On Mon 17/Apr/2023 07:05:47 +0200 Murray S. Kucherawy wrote:
On Sat, Apr 15, 2023 at 3:58 PM Neil Anuskiewicz wrote:

1. Cousin domains. We all get that dmarc doesn’t touch those. Dmarc is to stop spoofing of exact domains. There are other technologies and methods whose responsibility it is to track down and take down fraudsters.

The claim was made that DMARC solves a real problem, which is direct domain attacks. I don't think anyone doubts this to be true when it's used in transaction-only scenarios (the opposite of what we're now calling "general purpose" domains).

There are two things I think that are important to resolve, and not dismiss as red herrings:

(1) Exactly how much of a win is it when it's used in a way that disrupts normal operations? This may turn out to be a value judgement to some people, pitting the value of what DMARC actually solves against the value of what it breaks. This is extra challenging given the IETF's bias toward preferring things that interoperate.


Not much, IMHO.  We're halfway in the middle of the ford.  Perhaps halfway+.


(2) Exactly how much of a win is it when attackers can simply change the domain they're using, use a display name attack, and still successfully attack the same operator?

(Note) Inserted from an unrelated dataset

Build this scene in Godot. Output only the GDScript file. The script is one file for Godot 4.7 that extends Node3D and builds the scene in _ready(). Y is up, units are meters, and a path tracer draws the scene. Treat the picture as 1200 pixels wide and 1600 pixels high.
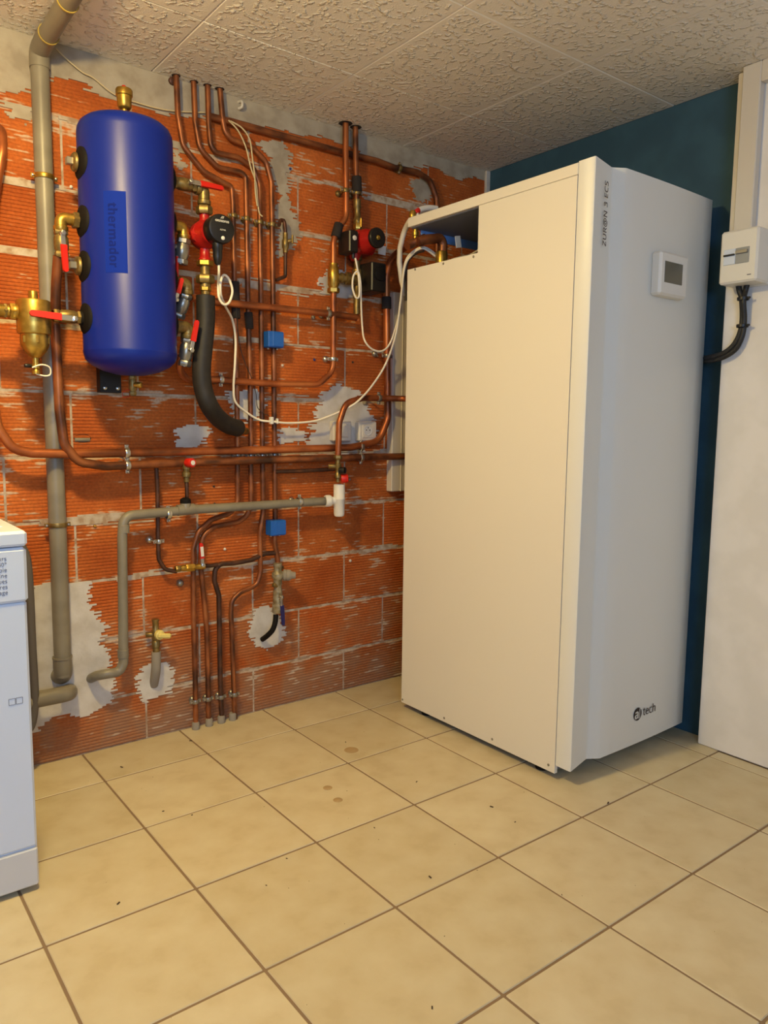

If the size of what it defeats turns out to be small relative to the overall attack space, then I think the answer to this question influences the answer to the first one.


We need to be careful here. On the one hand, putting a strong barrier will aid building additional defenses around it, such as identifying cousin domains, mixed alphabets, and spoofed From: lines. On the other hand, we force mailing list to create such spoofed From: lines, and consequently force end users to accept them. (Is that the residual ML rejections that Barry complains about?) We should mention this point, and grant citizenship to (some of) those constructs.


I think we should expect that these are the sorts of questions on which we
will be challenged when we send this work out to the wider IETF.  Punting
on them as unimportant is not likely to result in a smooth ride.


Most probably you're right, but we'll cross that bridge when we come to it.